Innere Entwicklungen ihrer dargestellten Figuren meisterten auch Marianne Feldmann Jorißen als Mutter Sander, Imke Gampe als Freundin Katja und Fabian Evers als sich vom Sandkastenfreund wandelnder glühender Liebhaber. Barbara Hegemann als Frau Heinzelmann träumte sich immer wieder in große schauspielerische Rollen rein, wobei ihre Glanzleistung das tote Schneewittchen war. Maria Hanke brachte als Erzählerin einen Hauch von epischem Theater auf die Bühne.
Therese Gresch brachte sich gleich mehrfach ein. Von ihr stammten die Kostüme, die echte Hingucker waren, sie hatte vor der Vorstellung alle 15 Darsteller einschließlich sich selbst mit der passenden Maske versehen und verkörperte auf der Bühne auch die liebenswerte Mrs. Robbins mit einem hinreißenden australischen Akzent. Auch Theaterprinzipal Michael Gresch war nicht nur Regisseur, er füllte im Kochoutfit die Rolle des Caterers Gröllmann mit Leben.
Besser als Kino und Fernsehen
Dabei gelang es ihm, mit ständigem Telefonieren und Werbeslogans, die er zu bekannten Operettenmelodien schmetterte, aus einer Nebenrolle eine Hauptrolle zu machen. Und als Regisseur hatte er noch, wie beim antiken Theater, einen „Deus ex Machina“ eingebaut, der, als er angerufen wurde, mit Donnergrollen antwortete.
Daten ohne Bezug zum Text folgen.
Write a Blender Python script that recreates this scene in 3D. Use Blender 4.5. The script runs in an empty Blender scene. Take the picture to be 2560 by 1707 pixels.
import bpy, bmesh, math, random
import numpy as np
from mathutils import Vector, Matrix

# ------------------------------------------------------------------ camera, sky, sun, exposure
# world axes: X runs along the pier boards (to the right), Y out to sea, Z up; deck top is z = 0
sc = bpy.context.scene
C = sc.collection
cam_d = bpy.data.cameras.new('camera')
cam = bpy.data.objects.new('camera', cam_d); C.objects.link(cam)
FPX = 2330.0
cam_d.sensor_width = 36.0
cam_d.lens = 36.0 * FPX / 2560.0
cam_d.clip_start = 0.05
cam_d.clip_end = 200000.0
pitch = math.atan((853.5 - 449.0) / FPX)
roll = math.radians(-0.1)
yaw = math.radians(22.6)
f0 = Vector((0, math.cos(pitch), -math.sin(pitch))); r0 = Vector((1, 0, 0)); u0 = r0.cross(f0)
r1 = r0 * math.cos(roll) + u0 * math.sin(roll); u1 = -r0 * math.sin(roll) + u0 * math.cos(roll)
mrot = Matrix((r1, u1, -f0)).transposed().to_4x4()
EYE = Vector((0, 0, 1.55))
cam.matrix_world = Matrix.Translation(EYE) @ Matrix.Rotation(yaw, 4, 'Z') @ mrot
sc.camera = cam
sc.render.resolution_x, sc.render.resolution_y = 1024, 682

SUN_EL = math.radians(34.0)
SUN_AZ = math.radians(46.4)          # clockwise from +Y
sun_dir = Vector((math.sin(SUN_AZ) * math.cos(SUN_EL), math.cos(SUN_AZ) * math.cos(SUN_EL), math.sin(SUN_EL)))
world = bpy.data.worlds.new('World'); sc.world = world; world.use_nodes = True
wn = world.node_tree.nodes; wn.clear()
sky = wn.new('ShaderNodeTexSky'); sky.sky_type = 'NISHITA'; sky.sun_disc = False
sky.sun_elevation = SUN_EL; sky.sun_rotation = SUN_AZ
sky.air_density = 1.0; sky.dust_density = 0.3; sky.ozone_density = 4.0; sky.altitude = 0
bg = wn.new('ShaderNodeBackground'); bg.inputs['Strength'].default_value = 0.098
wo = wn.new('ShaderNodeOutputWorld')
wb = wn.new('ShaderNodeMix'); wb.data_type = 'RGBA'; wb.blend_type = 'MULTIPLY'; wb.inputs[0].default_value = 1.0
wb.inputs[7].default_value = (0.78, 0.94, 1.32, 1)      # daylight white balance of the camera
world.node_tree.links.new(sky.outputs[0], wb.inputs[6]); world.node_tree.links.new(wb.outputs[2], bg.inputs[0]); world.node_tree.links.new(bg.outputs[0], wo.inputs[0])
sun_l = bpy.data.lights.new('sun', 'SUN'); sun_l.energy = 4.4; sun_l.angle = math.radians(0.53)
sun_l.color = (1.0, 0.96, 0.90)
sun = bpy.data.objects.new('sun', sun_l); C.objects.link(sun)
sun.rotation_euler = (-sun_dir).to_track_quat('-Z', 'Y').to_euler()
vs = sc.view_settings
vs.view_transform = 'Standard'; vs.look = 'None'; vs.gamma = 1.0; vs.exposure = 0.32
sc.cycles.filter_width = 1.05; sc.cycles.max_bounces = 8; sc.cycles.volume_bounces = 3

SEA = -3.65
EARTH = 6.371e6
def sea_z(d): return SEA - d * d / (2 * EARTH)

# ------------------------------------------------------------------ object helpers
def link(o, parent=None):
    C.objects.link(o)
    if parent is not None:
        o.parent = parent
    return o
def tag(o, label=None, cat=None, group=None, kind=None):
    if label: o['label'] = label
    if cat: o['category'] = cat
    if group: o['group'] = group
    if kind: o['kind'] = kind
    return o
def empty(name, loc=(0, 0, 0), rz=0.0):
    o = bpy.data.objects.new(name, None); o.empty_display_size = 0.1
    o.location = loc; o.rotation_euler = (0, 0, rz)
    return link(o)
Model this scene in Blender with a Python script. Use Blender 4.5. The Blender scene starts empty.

Der Regieeinfall, das Ensembles mit dem Pastor an der Spitze die „Polonaise Blankenese“ über die Bühne tanzen zu lassen, erinnerte an das absurde Theater von Ionesco ebenso wie das Blinde Kuh Spiel. Erwähnenswert ist auch das ansprechende funktionale Bühnenbild von Barbara Hegemann, das bereits beim ersten Öffnen des Vorhangs vom Publikum Applaus erhielt.
Während der Aufführung fiel der Satz von Darstellerin Imke Gampe als Katja Braun: „Was hier passiert, ist besser als Kino und Fernsehen und viel spannender als vor der Glotze zu sitzen. Es geht eben nichts über Live-Geschehen.“ Nehmen wir uns das zu Herzen. Für die kommenden Vorstellungen der Kulisse (4.2. und 4.3. um 18 Uhr, 5.2. und 5.3. um 16 Uhr) sind noch ausreichend Karten vorhanden. Der Besuch lohnt sich. Gelegenheiten zum befreienden Lachen sind in der heutigen Zeit ja äußerst selten geworden.